Thanks to injuries, some old and some new, UHH faced some hardship even before leaving home.

The Vuls will dress a skeleton crew of eight Thursday at Stan Sheriff Center in Honolulu when they take on the Wahine for the eighth consecutive year, but the injury situation does have its silver linings, Kaneshiro noted.

“The start of the year, there is always a big emphasis on conditioning and fundamentals, both offensively and defensively,” he said. “The positive in the low numbers is there is a lot of reps for the players that are healthy.”

Among the missing will be one of the program’s all-time most prolific players, junior guard Kim Schmelz, as well as one of Kaneshiro’s most coveted recruits, Konawaena graduate Mikayla Tablit.

Both are nursing knee injuries, but Kaneshiro does expect freshmen Mandi Kawaha (Hilo High) and Maddie Beck, a 5-foot-11 product of Clarkston, Mich., to see major minutes.

“It’s their first college game, and it’s always interesting to see how (freshmen) handle it,” Kaneshiro said. “I would expect them to go out and play (hard).”

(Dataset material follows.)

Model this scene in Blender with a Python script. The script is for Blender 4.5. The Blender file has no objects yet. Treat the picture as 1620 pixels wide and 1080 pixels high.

UH-Manoa welcomes back four starters and 10 returnees from a squad that finished 12-18 last season. The Wahine beat the Vuls 85-34 in 2017. In the series, the only game between the Division I and II schools decided by 17 point or fewer was a 60-51 Vuls loss in 2011, which was Kaneshiro’s second season.

In the big picture, he wants to see how his players react when they’re shoved to the floor.

Sophomore Allie Navarette flashed heart all of last season, leading the Vuls in scoring (16.7 points) and rebounding (7.9 points) during a 7-16 UHH campaign. The 6-foot inside player also has fought injuries this preseason, though she is expected to suit up for the 7 p.m. tip-off.

“Allie missed some fall conditioning and is still working her back into shape,” Kaneshiro said.

Schmelz, already the program’s fifth all-time leading scorer, took a redshirt last season after a knee injury limited her to only two games. Kaneshiro said she hasn’t practiced yet and had no timetable for her return, while Tablit recently suffered a knee injury.

Also still working her way back from an injury is former Hilo High product Amber Vaughn, a senior grad student who redshirted last season after starting five games. Junior forward Chyann Gabriel, who helped Kamehameha-Hawaii claim two HHSAA Division II titles before graduating in 2015, could make her Vuls debut. The Hilo native, known as Makamae Gabriel in her BIIF days, spent a season at Everett CC in Washington.

UHH opens the regular season Nov. 16-17 at Hilo Civic with games against Multnomah, an NAIA school in Oregon.

In terms of team attitude, “This is as good of a group as we’ve had,” Kaneshiro said. “Makes it fun to show up to practice every night.”

Polling ninth

The UHH men were selected to finish ninth of 12 teams Wednesday in the preseason Pacific West Conference poll. Battling myriad injuries of their own, the Vuls went 7-20 in 2017-18. They open the season at their home gym Nov. 12 against Alaska-Fairbanks.

The team to beat is Point Loma, which returns four starters from a squad that reached the West Regional.

• On Tuesday, the UHH women also were picked to place ninth, with Azusa Pacific tabbed as the favorite.

Neither Vulcans squad had a member on the preseason all-league team.